We've all heard the expression, two heads are better than one, and that is frequently true when we're writing. Although writing by committee is often ineffective, getting feedback can help us refine our ideas, check our effectiveness, or improve our style.

The Importance of Feedback
The value of the feedback you receive is not necessarily related to the writing skills of the person you're consulting. That person may have insight into that particular subject area or into how the audience might react to your message. This can be a lot more valuable than having someone simply correct your style. 

One of the keys to using feedback effectively is to remain open to new ideas and new approaches. And don't be defensive. Many years ago I rewrote a book on HMO capital financing for the CEO of a boutique investment bank. Unfortunately, my client wanted to meet once a week to discuss every single comma change, and he was highly resistant to any alterations, which of course defeated the purpose of hiring a professional writer. The argument that "that's just my style," only gets you so far.

That being said, one should recognize that not all feedback is equally valuable. It's usually not very helpful if people come back and quote you the rules of Composition 101, especially if you're already a fairly sophisticated writer. Long ago I had a boss who would read whatever I wrote, and rather than commenting on the content, which is what I needed, she would make dozens of corrections to my grammar and style. The irony, of course, was that she had only the vaguest idea of either.

So what do you do if you sometimes get feedback that isn't helpful? It may be a good idea to consult different people for content and for style. Effective writing is all about strategy, which is much harder to get right. Naturally, you want your writing to sound good, but if you use the wrong strategy, it isn't going to matter.

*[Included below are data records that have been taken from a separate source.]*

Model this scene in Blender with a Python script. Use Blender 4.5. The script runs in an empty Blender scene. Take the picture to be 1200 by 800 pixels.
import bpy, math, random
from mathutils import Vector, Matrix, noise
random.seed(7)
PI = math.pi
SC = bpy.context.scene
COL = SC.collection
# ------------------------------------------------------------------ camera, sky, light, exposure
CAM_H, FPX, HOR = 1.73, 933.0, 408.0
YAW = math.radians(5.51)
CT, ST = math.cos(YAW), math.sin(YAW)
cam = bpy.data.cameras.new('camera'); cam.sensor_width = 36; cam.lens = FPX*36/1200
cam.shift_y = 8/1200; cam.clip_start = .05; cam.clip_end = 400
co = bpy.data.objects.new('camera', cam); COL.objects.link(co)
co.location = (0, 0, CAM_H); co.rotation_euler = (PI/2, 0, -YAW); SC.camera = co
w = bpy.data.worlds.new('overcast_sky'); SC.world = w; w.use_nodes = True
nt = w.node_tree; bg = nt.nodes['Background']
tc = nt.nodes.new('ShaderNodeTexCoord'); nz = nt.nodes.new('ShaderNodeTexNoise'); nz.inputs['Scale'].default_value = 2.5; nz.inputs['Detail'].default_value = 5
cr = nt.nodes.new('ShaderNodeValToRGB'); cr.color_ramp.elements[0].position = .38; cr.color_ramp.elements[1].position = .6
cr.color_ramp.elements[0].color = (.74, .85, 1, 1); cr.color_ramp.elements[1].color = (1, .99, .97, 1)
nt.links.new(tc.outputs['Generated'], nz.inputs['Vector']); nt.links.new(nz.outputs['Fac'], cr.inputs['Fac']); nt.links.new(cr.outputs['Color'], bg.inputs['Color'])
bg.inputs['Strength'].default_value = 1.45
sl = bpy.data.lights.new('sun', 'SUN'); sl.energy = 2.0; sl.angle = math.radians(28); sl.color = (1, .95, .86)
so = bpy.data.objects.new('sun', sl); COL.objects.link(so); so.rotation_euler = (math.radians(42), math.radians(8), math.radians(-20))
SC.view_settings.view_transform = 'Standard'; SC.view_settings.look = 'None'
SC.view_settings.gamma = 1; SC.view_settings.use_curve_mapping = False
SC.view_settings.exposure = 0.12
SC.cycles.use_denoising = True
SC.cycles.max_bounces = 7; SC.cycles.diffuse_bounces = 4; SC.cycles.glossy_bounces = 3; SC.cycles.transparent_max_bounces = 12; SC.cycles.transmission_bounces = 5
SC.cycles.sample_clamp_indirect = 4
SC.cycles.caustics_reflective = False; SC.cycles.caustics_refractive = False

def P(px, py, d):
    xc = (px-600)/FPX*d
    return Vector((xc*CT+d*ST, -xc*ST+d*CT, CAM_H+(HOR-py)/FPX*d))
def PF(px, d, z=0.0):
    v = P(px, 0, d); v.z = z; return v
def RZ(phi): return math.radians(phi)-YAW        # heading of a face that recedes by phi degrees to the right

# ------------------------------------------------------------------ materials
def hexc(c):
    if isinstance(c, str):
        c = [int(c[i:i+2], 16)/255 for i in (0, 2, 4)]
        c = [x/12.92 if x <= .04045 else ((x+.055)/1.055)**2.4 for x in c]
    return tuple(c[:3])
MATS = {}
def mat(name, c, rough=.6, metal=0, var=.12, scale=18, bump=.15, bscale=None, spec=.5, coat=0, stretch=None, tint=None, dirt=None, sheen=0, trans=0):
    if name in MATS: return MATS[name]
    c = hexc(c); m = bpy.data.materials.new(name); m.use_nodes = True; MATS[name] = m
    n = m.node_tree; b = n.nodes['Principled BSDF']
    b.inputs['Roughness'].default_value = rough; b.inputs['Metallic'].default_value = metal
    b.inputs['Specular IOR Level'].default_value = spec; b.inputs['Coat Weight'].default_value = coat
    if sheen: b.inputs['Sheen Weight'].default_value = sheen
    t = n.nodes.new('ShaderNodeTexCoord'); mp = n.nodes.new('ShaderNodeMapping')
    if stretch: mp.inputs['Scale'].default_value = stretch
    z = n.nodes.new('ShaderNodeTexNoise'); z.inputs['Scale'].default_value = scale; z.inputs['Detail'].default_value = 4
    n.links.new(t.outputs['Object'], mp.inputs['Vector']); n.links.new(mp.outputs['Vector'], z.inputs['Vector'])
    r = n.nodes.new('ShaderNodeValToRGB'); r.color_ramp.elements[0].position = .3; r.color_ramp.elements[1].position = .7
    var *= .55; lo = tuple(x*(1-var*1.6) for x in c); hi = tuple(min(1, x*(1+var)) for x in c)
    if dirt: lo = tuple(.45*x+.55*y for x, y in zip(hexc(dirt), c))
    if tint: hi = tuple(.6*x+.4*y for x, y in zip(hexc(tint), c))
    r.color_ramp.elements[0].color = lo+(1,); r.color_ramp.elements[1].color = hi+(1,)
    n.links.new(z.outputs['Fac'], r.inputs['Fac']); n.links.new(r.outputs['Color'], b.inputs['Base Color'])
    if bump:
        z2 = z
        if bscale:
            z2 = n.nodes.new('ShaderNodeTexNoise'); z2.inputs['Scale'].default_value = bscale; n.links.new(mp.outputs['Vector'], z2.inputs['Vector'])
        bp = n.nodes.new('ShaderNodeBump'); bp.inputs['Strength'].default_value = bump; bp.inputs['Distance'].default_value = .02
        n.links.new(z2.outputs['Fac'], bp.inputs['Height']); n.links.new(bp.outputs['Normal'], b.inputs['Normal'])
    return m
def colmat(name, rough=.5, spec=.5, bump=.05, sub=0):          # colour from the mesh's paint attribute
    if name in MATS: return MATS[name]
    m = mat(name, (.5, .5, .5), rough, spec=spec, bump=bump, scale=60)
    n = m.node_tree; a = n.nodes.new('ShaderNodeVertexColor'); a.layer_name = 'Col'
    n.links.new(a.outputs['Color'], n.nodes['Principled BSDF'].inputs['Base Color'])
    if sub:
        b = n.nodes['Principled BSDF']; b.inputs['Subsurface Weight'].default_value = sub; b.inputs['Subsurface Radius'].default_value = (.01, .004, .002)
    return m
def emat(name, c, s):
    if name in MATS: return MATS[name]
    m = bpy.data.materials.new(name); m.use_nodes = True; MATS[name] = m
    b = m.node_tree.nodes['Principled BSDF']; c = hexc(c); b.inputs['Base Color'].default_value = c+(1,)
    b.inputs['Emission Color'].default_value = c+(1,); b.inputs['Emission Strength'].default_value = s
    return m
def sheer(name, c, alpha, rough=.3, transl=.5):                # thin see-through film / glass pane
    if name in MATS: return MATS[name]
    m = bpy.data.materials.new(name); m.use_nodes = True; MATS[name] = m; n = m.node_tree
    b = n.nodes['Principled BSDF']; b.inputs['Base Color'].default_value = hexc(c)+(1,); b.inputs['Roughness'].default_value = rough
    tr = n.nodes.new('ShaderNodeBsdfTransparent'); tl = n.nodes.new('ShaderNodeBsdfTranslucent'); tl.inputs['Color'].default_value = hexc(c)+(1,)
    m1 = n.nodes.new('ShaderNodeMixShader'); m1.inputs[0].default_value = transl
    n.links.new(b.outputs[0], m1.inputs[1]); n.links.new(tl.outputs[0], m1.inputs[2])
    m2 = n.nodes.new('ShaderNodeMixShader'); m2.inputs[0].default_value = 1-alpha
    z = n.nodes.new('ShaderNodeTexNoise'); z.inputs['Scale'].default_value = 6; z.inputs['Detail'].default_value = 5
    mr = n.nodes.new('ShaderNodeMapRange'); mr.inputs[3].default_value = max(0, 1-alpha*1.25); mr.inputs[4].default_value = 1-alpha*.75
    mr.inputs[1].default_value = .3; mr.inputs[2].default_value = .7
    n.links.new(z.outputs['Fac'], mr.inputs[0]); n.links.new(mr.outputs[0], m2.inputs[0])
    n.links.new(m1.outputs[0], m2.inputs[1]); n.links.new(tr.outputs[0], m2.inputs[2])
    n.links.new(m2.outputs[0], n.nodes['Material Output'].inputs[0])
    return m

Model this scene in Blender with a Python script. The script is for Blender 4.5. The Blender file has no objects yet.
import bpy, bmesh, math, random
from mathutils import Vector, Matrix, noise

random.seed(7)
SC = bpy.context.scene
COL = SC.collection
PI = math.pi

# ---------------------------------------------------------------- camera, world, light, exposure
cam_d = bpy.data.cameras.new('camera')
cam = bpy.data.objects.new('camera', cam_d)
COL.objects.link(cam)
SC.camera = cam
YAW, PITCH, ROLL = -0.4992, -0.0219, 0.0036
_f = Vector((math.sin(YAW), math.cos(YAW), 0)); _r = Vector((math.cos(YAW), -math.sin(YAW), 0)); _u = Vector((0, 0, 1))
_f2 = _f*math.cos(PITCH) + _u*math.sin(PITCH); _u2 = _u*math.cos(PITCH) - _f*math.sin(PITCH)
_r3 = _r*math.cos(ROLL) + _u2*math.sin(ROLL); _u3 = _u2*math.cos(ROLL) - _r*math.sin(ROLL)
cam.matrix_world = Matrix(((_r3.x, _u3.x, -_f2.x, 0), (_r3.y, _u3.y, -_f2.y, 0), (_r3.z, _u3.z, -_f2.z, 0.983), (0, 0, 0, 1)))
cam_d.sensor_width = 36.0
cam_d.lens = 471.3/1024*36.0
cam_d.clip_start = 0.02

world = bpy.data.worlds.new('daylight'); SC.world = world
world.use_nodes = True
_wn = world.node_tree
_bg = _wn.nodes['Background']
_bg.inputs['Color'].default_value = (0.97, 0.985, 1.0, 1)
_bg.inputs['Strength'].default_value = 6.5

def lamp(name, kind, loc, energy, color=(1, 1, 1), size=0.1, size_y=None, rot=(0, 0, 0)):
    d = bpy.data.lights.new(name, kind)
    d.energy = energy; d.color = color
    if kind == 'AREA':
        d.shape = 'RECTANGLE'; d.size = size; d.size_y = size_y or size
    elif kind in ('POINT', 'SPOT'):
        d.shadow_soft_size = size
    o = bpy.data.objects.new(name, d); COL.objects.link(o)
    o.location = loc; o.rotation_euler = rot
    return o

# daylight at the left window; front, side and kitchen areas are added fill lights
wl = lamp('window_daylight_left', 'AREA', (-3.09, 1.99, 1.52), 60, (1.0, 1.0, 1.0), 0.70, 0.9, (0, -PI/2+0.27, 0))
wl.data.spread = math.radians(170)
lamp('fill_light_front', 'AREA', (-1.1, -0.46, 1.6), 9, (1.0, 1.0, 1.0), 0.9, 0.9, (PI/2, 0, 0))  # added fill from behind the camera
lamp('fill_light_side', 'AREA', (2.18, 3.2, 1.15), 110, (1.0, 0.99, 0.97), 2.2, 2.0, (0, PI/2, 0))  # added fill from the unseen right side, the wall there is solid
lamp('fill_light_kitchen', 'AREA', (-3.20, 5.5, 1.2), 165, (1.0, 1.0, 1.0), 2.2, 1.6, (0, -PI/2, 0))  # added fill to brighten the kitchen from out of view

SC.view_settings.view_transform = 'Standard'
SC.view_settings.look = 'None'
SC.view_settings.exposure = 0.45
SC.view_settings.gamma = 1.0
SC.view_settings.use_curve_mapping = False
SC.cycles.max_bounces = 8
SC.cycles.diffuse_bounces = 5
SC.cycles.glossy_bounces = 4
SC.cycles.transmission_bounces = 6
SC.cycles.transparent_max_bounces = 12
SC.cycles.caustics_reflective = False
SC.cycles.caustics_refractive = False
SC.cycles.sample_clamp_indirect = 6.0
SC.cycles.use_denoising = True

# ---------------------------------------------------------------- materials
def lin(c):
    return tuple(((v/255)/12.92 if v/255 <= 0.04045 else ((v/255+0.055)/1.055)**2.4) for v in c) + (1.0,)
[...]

It's helpful if you give people specific points to respond to. "If you were one of our clients, would this persuade you?" "Is paragraph three clear?" "Do my arguments follow?" If you get them to focus on what you most want to know, you will get comments that are a lot more useful than, "Sounds good to me."

Also important is including a timetable. How often have we all gotten feedback that was too late to use? Whenever you are requesting information, in fact, it's useful to say when you need it.

You may also find yourself in the role of feedback-giver. If someone comes to you with a piece of written work, think of what it is they really need from you. Giving feedback is not a forum for stroking your ego, and your goal should be to help make any document as effective as possible.

Whether you are receiving feedback or giving it, remember to focus on the real need. If the grammar or style needs fixing, fine, but don't forget to think about strategy. And remember that critiquing is far different from proofreading.